Apart from specific countries or regions, Republican control of the House and the party's gains in the Senate could well put paid to Obama's hopes to restore U.S. leadership on global issues, notably nuclear non-proliferation and climate change. Many Republicans, particularly those associated with the "Tea Party" movement, are climate sceptics.
"American leadership is critical to solving the climate crisis, but yesterday's election made our ability to provide that leadership much tougher," noted Katherine Sierra, a senior fellow at the Brookings Institution.
As to Obama's arms agenda, the "new START Treaty on reducing U.S. and Russian strategic nuclear arms is in intensive care, and the Comprehensive Test Ban Treaty (CTBT) remains in its political grave," according to CFR's Lindsay, who also predicted cuts in foreign aid.
Where Obama could find greater support in the new Congress is in those positions that have created the most friction with his Democratic base.
On trade, for example, Republicans are considerably more enthusiastic about long-pending accords with South Korea, Colombia, and Panama.
On Afghanistan, he will find it easier to resist rapidly growing pressure from Democrats to accelerate his timetable for withdrawing U.S. troops beginning next July. On the other hand, a stronger Republican caucus will also encourage military commanders in their battle to persuade Obama to abandon that deadline.

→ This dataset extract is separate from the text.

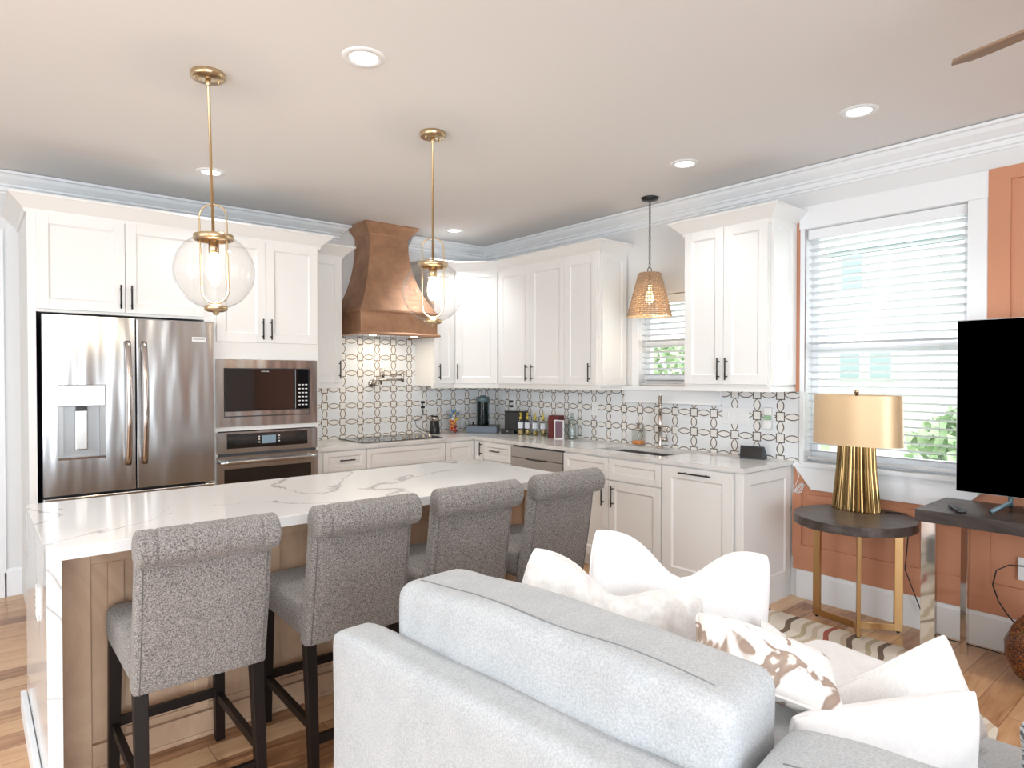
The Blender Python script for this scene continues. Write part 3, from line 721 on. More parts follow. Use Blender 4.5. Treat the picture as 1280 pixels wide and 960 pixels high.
# ------------------------------------------------------------------ cooktop and pot filler
t = thing('cooktop', 'black glass cooktop set in the counter below the hood', 'cooktop', (2.535, 4.945, .914))
obj('glass_top', boxb(2.535, 3.340, 4.945, 5.42, .9145, .921), 'blackglass', t, world=True, bevel=.002)
for cx, cy, rr in ((2.72, 5.06, .075), (2.72, 5.29, .10), (2.98, 5.19, .115)):
    bm = B(); 
    for q in (rr, rr * .93):
        tube(bm, [(cx + q * math.cos(a * PI / 20), cy + q * math.sin(a * PI / 20), .9212) for a in range(40)], .0008, 4, closed=True)
    obj('burner_ring', bm, 'darkgrey', t, world=True)
kp = None
for i in range(5):
    xx, yy = 3.14 + (i % 2) * .001, 4.99 + .0 
    bm = B(); lathe(bm, [(.021, 0), (.021, .004), (.016, .006), (.0155, .026), (.0, .027)], (2.96 + .068 * i, 5.00, .921), 16); obj('knob', bm, 'nickel', t, smooth=True, world=True)
t = thing('pot_filler', 'brushed nickel folding pot filler tap on the tile over the cooktop', 'tap', (2.93, YA - .01, 1.40))
bm = B(); tube(bm, [(2.90, YA - .010, 1.41), (2.90, YA - .022, 1.41)], .034, 16); obj('wall_flange', bm, 'nickel', t, smooth=True, world=True)
bm = B(); tube(bm, [(2.90, YA - .02, 1.41), (2.90, YA - .085, 1.41)], .012, 10); tube(bm, [(2.90, YA - .08, 1.385), (2.90, YA - .08, 1.465)], .015, 10); obj('valve', bm, 'nickel', t, smooth=True, world=True)
bm = B(); tube(bm, [(2.90, YA - .08, 1.445), (3.195, YA - .08, 1.445)], .0095, 10); tube(bm, [(3.195, YA - .08, 1.42), (3.195, YA - .08, 1.515)], .0135, 10); obj('lower_arm', bm, 'nickel', t, smooth=True, world=True)
bm = B(); tube(bm, [(3.195, YA - .08, 1.492), (2.99, YA - .08, 1.492)], .0095, 10); tube(bm, [(2.985, YA - .08, 1.465), (2.985, YA - .08, 1.55)], .0125, 10); tube(bm, [(2.985, YA - .08, 1.49), (2.965, YA - .08, 1.49), (2.962, YA - .08, 1.40)], .009, 10); obj('upper_arm', bm, 'nickel', t, smooth=True, world=True)
bm = B(); tube(bm, [(2.985, YA - .08, 1.545), (2.92, YA - .08, 1.552)], .0045, 8); tube(bm, [(2.90, YA - .085, 1.40), (2.885, YA - .13, 1.395)], .006, 8); obj('lever', bm, 'nickel', t, smooth=True, world=True)

# ------------------------------------------------------------------ faucet, soap, small things on the counter
cz = .9142
fx, fy = 4.16, 3.13
t = thing('kitchen_faucet', 'tall brushed nickel spring faucet behind the sink', 'faucet', (4.16, 3.13, cz), math.radians(37))
fx, fy, cf = 0, 0, 0
bm = B(); lathe(bm, [(.028, 0), (.028, .008), (.020, .014), (.018, .03), (.018, .26), (.020, .262), (.020, .285), (.013, .29), (.013, .31)], (fx, fy, cf), 16); obj('body', bm, 'nickel', t, smooth=True)
arc = [(fx, fy, cf + .27)] + [(fx - .075 + .075 * math.cos(a), fy, cf + .335 + .075 * math.sin(a)) for a in [PI * i / 10 for i in range(11)]] + [(fx - .15, fy, cf + .27)]
bm = B(); tube(bm, arc, .007, 8); obj('hose', bm, 'nickel', t, smooth=True)
bm = B(); pts = []; nturn = 26
def arc_at(s):
    k = s * (len(arc) - 1); i = min(int(k), len(arc) - 2); f_ = k - i; a = Vector(arc[i]); b = Vector(arc[i + 1]); return a.lerp(b, f_), (b - a).normalized()
for i in range(nturn * 8 + 1):
    s = i / (nturn * 8); p, d = arc_at(s); u = Vector((0, 1, 0)); v = d.cross(u); an = 2 * PI * i / 8
    pts.append(p + (u * math.cos(an) + v * math.sin(an)) * .0125)
tube(bm, pts, .0022, 5); obj('spring', bm, 'nickel', t, smooth=True)
bm = B(); lathe(bm, [(.010, .27), (.017, .26), (.017, .22), (.020, .21), (.020, .17), (.014, .165)], (fx - .15, fy, cf), 14); tube(bm, [(fx, fy, cf + .24), (fx - .15, fy, cf + .24)], .007, 8); obj('spray_head', bm, 'nickel', t, smooth=True)
bm = B(); tube(bm, [(fx, fy, cf + .07), (fx, fy - .06, cf + .07)], .017, 12); tube(bm, [(fx, fy - .045, cf + .07), (fx, fy - .055, cf + .16)], .005, 8); obj('lever', bm, 'nickel', t, smooth=True)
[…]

Overall, the election results will likely make Washington "less ambitious abroad", according to CFR's Charles Kupchan, a foreign policy specialist at Georgetown University. "That's simply because during periods in which Democrats and Republicans can't agree on policy, the default position is to do less."
"To the degree that their might be some common ground, it entails a less expensive foreign policy. Members of both parties appreciate the need to bring down the deficit, and there is a strategic weariness stemming form the wars in Iraq and Afghanistan," he added.